When I was growing up, my mother told me about a headline in a London newspaper – apocryphal, I now realize – that read: “Fog in the Channel, Continent Isolated.” Hold that thought.
I woke up Saturday morning and grabbed my iPad to check on the news before I got out of bed. After a few minutes, I stopped getting updates, and the iPad claimed that it had lost Internet connection. Thinking that it could be a Wi-Fi problem, I went to a computer with a hardwired Ethernet connection, and refreshed the browser. Chrome complained of a DNS lookup failure. I wondered if it could be a DNS problem; I didn’t think so, since I had added Google’s DNS servers to my forwarders list. I pulled up a command line window and was unable to ping anything beyond my local router. so the DNS lookups were failing because there was no Internet access at all..
I told my wife that the world had lost Internet communications with us, and went to take a bath. Afterwards, all was well.
My backup Internet access, through Wildblue, hadn’t functioned. As when I was having the DNS problems earlier, the firewall reported no connection to the satellite router. I’d ignored that for too long, and decided to try to fix it.
The Wildblue antenna is on the roof of the garage, and there is no Category five wiring between the garage and the utility/server room in the main house. There is however, a 25 pair Category three cable. I am using NetSys Ethernet extenders to transmit the Ethernet signals over category three Cable. The two NetSys boxes negotiate a communication speed – either five, 10, or 25 Mb/s – depending on the length and quality of the Category three cable; they indicate which speed was negotiated by lighting one of three LEDs on the front panels of both the local and remote boxes. No lights were lit on either box, indicating no communications between them, although the power and Ethernet connection lights were lit on both boxes.

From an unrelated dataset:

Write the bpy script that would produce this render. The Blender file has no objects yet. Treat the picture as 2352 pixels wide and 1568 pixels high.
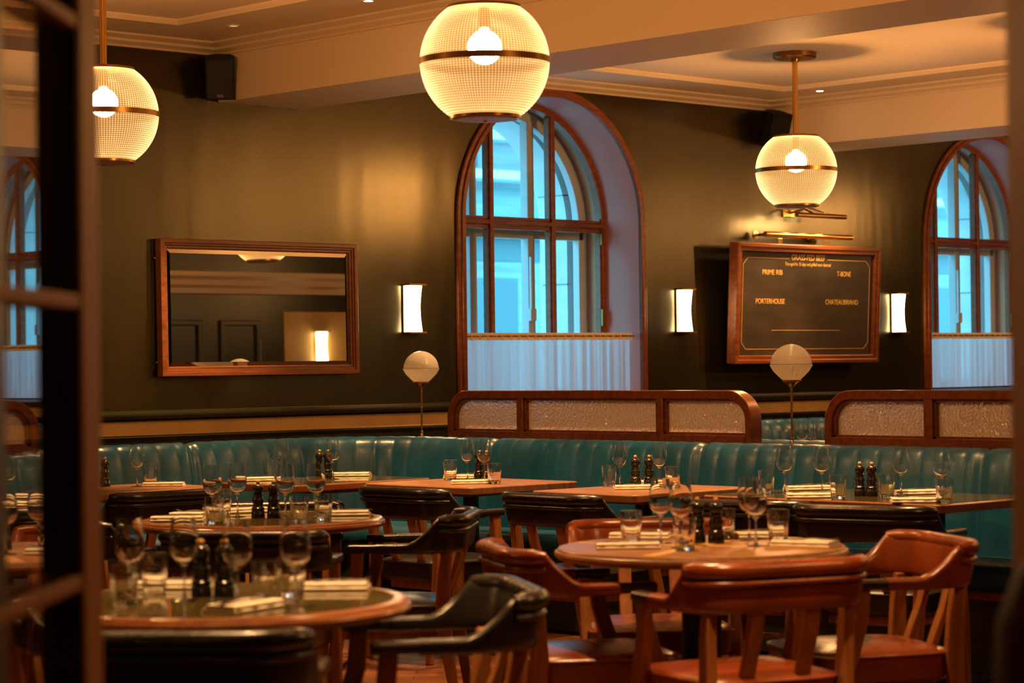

I power cycled the boxes at both ends, to no avail. I traced out the wiring, and it looked good. I figured I would check for problems in the wiring by taking the remote box from the garage, bringing it into the house and connecting it directly to the local box. When I did that, the power and Ethernet lights no longer lit, although the lights indicating the communication speed flickered slightly upon power up. That was strange; the power and Ethernet lights should work independent of the location of the box. I took the remote box back to the garage, and powered it up: no power or Ethernet lights. It wasn’t clear what I did to break it, but it appeared the remote box was nonfunctional.
I went to the NetSys site on the web, and found that it was not possible for me to order just the remote box, so I ordered a new pair. I ordered a different model this time, since they now have Ethernet extender boxes that are optimized for my intended use, with asymmetrical bandwidth, higher in the download direction than the upload direction. They new boxes are also faster, which should come in handy should I upgrade the satellite connection to the new Exede service.